O estudo considerou ainda possíveis mudanças nos cenários previstos a partir de uma conjuntura global de taxações sobre as emissões de carbono. Enquanto no cenário modesto não há grandes impactos, no cenário mais ambicioso o saldo da balança comercial quase dobra em relação às medidas governamentais já em andamento. A explicação está na menor pegada de carbono na produção de bens intensivos em energia, como aço, papel e produtos químicos, o que aumentaria a competitividade da indústria nacional e as exportações. “O Brasil ocupa um lugar privilegiado por conta de sua matriz energética variada. Demos alguns passos com a energia eólica, que já ultrapassa a nuclear no Brasil, e estamos entrando na energia solar”, assinala Pinguelli.

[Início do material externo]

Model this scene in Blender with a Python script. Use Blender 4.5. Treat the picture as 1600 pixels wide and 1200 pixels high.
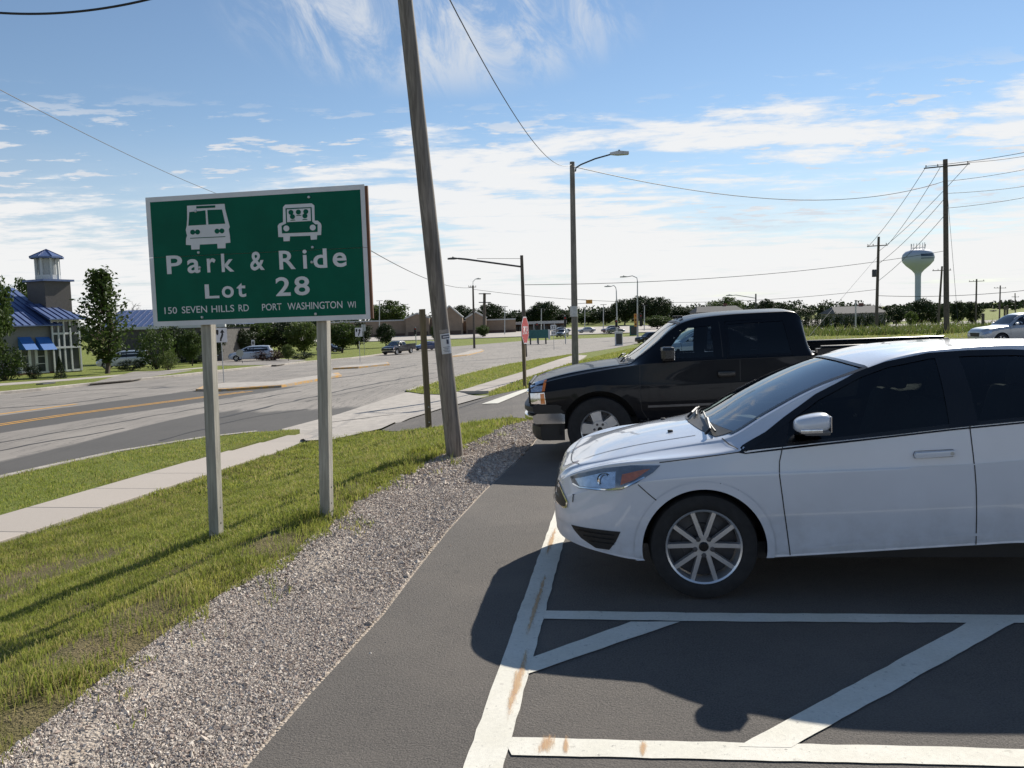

Elaborado após pouco mais de um ano de trabalho com quase 100 colaboradores, entre integrantes do governo, empresas, organizações não-governamentais e representantes da sociedade civil, o projeto também deverá ser discutido na COP 21 junto com iniciativas semelhantes desenvolvidas na América Latina e África do Sul. “Queremos seguir neste esforço e olhar mais adiante para criar cenários até 2050. Aí poderemos discutir inclusive inovações tecnológicas, como biocombustíveis de segunda geração e os impactos dos carros elétricos”, torce Pinguelli.